Work to do: Find the lines containing the word "Write" and copy every one of them.

_ _ _ _

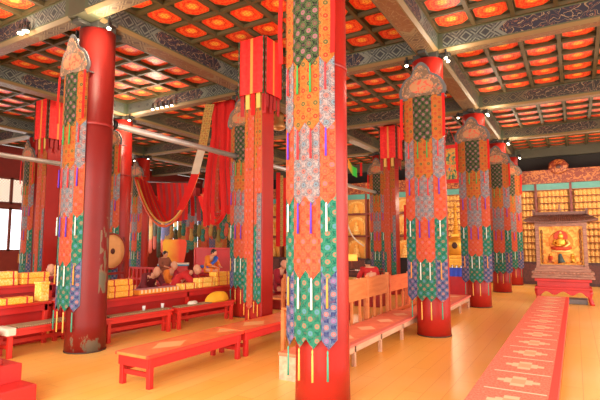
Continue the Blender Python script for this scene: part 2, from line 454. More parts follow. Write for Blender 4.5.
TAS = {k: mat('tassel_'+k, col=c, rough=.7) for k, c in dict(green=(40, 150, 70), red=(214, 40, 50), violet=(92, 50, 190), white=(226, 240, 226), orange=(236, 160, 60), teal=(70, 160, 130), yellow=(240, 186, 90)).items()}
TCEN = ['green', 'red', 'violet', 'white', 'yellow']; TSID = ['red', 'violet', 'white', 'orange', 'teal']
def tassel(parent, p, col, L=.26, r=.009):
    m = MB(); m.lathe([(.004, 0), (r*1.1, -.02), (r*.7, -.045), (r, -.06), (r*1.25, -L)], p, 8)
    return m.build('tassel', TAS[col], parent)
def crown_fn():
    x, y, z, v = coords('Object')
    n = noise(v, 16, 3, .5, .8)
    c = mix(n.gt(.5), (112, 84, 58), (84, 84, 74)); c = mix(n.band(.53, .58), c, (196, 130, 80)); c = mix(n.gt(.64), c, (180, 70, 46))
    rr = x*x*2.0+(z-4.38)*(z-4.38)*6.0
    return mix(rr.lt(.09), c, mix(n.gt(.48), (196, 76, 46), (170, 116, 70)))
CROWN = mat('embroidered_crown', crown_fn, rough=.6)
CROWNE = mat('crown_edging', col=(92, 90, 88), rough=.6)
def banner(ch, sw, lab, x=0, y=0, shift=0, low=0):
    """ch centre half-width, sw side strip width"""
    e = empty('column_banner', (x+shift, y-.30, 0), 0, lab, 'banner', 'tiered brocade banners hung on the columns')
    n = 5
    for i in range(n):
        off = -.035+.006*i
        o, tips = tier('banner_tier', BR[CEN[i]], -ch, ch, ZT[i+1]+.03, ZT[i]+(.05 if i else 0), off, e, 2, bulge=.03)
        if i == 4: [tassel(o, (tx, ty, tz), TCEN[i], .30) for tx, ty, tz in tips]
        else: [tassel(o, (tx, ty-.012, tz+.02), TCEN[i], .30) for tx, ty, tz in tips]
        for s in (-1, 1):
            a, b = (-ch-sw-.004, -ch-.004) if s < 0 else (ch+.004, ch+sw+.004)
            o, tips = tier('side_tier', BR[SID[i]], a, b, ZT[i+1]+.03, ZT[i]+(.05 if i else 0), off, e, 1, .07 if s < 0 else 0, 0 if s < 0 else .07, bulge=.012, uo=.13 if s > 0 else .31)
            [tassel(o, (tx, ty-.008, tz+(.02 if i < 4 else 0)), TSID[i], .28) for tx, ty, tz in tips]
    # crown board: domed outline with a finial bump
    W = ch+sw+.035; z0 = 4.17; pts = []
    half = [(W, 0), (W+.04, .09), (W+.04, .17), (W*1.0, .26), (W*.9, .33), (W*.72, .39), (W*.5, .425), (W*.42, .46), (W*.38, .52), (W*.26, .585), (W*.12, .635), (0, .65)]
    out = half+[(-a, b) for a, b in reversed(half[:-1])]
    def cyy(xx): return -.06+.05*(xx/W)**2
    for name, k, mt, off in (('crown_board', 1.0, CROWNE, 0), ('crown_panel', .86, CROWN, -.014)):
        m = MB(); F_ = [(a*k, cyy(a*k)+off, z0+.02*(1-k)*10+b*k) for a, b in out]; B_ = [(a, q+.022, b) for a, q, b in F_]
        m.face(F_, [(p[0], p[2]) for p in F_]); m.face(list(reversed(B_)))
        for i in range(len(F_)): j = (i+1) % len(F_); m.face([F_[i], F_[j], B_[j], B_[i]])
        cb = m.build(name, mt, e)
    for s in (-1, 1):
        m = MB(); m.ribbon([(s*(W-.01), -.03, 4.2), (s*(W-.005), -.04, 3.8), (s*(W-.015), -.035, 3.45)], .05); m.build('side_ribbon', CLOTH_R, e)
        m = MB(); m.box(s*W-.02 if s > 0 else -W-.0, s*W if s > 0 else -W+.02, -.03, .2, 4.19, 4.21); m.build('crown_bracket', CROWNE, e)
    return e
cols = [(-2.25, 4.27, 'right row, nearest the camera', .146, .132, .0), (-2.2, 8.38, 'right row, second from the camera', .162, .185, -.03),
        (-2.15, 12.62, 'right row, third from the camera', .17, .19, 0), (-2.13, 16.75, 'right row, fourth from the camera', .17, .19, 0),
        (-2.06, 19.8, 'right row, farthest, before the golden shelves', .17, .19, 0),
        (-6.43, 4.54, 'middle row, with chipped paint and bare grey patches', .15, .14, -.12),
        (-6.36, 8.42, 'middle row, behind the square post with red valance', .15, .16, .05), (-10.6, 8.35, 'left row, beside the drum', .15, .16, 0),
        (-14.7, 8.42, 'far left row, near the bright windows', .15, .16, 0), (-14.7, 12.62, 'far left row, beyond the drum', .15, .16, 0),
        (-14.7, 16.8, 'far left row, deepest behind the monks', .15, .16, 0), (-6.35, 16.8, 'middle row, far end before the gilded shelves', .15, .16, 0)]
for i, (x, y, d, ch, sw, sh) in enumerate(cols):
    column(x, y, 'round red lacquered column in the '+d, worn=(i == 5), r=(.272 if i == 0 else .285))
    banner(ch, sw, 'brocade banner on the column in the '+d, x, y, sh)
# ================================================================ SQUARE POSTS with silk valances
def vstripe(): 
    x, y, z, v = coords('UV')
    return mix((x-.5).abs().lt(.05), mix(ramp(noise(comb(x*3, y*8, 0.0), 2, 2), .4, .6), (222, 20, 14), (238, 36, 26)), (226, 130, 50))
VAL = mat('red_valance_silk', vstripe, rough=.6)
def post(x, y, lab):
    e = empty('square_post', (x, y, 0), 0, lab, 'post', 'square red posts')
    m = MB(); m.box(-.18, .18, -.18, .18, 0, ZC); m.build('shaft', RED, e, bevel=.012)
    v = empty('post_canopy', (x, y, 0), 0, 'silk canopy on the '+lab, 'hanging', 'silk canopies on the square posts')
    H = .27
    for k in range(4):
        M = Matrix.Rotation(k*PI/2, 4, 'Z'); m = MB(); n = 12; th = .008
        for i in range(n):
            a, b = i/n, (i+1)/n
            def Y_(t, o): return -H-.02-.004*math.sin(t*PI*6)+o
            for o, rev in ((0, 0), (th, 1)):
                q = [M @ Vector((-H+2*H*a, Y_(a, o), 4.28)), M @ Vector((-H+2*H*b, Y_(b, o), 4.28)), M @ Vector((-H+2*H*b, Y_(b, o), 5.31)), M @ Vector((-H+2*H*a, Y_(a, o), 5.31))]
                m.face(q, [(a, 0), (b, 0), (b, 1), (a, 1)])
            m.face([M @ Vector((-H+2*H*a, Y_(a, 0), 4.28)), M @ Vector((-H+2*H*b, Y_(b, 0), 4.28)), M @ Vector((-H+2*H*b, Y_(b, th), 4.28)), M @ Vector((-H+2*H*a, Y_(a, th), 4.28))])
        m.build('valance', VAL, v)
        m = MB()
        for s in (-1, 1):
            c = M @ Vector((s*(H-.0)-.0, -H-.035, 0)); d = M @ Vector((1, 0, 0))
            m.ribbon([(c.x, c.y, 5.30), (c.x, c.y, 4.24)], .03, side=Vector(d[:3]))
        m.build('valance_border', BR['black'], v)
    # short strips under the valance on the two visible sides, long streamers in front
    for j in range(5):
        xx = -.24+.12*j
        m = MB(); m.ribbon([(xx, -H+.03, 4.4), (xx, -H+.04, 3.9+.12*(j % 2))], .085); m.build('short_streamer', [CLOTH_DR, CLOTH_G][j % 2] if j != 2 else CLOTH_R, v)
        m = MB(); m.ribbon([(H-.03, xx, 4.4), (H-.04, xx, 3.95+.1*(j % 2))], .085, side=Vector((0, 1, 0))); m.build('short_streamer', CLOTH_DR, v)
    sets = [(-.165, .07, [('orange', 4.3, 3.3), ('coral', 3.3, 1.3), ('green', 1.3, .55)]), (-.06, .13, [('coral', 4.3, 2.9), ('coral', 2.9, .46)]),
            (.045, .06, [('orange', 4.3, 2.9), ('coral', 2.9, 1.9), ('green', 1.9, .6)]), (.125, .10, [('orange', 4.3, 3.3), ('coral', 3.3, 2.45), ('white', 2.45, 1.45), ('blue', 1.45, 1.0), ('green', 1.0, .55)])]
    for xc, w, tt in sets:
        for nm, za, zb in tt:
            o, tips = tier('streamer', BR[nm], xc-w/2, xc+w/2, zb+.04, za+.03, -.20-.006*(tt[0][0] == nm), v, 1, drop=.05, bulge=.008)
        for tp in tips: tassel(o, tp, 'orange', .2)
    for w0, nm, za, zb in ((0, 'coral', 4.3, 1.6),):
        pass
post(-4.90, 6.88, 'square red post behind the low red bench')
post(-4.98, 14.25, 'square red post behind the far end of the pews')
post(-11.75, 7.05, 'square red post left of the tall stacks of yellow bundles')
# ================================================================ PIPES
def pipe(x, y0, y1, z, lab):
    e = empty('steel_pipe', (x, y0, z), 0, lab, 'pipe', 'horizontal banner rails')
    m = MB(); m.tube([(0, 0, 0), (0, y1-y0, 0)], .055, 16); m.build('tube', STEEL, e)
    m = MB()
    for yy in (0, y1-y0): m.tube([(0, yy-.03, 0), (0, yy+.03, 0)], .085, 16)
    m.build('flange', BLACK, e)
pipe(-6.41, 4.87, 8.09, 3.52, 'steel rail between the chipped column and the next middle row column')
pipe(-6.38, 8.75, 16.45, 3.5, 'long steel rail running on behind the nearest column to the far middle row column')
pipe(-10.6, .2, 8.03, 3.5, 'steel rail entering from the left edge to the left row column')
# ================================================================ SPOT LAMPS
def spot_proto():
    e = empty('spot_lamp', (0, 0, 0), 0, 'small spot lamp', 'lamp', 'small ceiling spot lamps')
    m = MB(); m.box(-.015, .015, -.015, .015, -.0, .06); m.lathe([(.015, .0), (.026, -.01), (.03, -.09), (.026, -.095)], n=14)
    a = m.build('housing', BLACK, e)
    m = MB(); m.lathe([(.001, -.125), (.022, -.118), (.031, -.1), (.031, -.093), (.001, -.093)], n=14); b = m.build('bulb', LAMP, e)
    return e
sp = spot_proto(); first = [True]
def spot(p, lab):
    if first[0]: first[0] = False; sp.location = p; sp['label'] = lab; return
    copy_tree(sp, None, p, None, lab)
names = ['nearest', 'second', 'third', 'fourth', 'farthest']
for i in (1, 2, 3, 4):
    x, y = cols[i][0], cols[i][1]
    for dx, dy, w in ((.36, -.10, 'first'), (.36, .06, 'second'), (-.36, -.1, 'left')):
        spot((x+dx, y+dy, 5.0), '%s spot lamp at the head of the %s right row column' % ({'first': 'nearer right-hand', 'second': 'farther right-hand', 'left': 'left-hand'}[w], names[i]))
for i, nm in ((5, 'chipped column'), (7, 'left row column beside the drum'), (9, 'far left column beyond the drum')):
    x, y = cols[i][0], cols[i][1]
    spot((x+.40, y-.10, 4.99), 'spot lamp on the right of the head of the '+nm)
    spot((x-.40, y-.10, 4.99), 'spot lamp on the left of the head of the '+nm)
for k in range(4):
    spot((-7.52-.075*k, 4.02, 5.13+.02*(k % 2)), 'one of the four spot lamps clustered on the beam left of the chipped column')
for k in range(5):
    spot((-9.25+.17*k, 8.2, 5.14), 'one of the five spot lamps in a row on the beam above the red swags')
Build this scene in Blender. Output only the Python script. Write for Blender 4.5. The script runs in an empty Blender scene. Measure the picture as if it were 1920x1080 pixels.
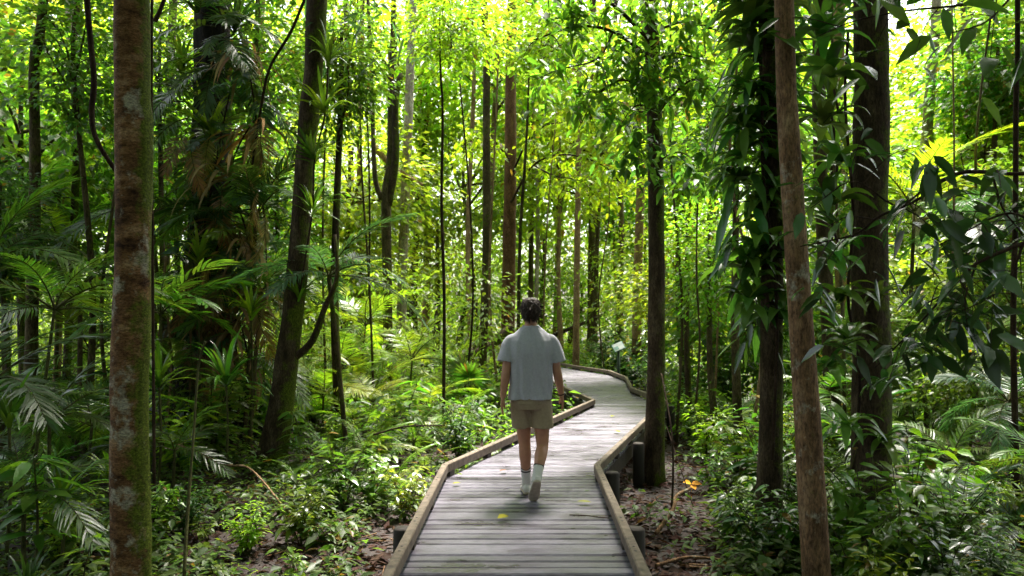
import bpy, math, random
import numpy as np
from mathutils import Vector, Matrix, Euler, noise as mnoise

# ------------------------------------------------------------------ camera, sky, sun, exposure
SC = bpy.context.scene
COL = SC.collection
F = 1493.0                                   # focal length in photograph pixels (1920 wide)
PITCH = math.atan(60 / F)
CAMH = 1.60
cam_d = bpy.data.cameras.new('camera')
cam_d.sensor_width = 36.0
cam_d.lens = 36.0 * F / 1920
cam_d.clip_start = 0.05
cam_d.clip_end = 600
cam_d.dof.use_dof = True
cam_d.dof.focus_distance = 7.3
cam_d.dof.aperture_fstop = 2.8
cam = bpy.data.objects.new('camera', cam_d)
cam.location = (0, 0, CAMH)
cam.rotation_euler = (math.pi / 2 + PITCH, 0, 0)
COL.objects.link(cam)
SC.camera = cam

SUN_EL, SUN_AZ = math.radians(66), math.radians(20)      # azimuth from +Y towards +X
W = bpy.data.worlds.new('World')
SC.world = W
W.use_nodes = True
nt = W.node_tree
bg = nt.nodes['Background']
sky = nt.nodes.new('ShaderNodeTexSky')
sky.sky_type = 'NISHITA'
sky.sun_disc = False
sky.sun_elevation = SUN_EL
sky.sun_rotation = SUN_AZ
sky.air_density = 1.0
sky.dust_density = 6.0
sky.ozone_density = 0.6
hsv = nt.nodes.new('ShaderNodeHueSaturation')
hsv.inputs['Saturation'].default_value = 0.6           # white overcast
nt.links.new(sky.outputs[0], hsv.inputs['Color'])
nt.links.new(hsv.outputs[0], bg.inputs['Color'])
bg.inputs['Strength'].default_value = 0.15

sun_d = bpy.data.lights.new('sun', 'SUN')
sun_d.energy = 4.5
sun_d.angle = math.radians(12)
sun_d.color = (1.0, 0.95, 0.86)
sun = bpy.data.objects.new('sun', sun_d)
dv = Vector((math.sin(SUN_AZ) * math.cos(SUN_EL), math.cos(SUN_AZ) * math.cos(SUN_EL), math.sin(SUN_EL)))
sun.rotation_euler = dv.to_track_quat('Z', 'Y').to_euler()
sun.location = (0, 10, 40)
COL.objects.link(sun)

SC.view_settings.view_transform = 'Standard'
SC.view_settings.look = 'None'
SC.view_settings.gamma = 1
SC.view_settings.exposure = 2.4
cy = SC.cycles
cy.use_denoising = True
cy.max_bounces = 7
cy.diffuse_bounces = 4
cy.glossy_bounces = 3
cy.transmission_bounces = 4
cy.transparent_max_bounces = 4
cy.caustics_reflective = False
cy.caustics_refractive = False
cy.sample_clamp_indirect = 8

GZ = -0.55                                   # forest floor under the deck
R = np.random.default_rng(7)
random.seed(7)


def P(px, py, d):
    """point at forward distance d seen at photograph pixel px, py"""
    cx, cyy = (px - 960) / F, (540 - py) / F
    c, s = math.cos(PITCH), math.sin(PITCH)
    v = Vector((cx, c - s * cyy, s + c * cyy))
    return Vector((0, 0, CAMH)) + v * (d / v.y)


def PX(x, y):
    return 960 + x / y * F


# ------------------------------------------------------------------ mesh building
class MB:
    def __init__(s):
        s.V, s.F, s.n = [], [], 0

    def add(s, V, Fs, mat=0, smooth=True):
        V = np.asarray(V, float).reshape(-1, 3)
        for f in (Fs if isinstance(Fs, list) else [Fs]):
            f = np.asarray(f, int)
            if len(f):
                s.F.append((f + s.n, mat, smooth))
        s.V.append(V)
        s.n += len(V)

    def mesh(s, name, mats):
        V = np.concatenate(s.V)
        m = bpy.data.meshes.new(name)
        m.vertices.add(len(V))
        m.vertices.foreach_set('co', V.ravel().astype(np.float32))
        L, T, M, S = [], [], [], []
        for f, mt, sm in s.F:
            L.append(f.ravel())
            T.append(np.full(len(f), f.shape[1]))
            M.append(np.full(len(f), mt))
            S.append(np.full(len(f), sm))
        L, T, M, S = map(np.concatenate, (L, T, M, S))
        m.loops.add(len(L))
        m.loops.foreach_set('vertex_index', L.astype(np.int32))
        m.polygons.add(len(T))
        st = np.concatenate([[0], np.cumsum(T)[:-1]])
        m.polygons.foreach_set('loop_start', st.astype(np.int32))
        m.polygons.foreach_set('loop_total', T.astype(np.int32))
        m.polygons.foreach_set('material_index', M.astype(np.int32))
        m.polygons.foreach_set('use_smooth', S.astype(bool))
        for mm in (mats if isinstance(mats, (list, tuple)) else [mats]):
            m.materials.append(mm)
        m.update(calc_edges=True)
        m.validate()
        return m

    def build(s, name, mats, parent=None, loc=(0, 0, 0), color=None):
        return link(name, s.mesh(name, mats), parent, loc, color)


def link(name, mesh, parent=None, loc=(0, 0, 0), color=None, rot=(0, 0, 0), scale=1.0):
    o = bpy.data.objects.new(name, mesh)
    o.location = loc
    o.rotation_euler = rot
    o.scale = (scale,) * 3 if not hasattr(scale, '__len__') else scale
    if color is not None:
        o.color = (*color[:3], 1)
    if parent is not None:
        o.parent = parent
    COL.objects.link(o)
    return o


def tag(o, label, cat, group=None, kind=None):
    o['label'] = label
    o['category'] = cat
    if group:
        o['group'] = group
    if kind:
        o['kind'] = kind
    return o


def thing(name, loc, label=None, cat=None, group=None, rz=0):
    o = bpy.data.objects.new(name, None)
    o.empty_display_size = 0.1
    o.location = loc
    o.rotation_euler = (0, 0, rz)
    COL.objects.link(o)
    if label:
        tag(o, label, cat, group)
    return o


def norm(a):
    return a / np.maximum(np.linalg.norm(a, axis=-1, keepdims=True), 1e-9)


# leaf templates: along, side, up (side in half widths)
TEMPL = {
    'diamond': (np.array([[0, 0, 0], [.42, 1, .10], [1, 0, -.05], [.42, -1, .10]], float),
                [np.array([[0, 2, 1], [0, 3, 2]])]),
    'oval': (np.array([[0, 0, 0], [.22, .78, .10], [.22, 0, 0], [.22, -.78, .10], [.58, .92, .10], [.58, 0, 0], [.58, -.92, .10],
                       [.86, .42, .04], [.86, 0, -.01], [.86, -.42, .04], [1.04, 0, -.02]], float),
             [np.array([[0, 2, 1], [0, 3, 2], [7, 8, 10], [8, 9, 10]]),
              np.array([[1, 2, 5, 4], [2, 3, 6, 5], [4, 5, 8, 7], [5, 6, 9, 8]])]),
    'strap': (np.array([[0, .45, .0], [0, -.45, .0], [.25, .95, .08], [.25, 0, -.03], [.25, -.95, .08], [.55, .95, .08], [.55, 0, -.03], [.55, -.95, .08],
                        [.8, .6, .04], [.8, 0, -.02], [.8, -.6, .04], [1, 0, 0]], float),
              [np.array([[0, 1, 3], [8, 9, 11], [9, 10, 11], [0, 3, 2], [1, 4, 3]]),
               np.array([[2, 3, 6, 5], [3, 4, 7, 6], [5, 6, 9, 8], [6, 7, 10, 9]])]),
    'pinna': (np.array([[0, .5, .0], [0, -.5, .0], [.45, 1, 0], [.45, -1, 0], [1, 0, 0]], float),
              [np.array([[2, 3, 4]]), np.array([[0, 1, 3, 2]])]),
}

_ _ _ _

Expected output:
Continue the Blender Python script for this scene: part 2, from line 454. More parts follow. Write for Blender 4.5.
Build this scene in Blender. Output only the Python script. Write for Blender 4.5. The script runs in an empty Blender scene. Measure the picture as if it were 1920x1080 pixels.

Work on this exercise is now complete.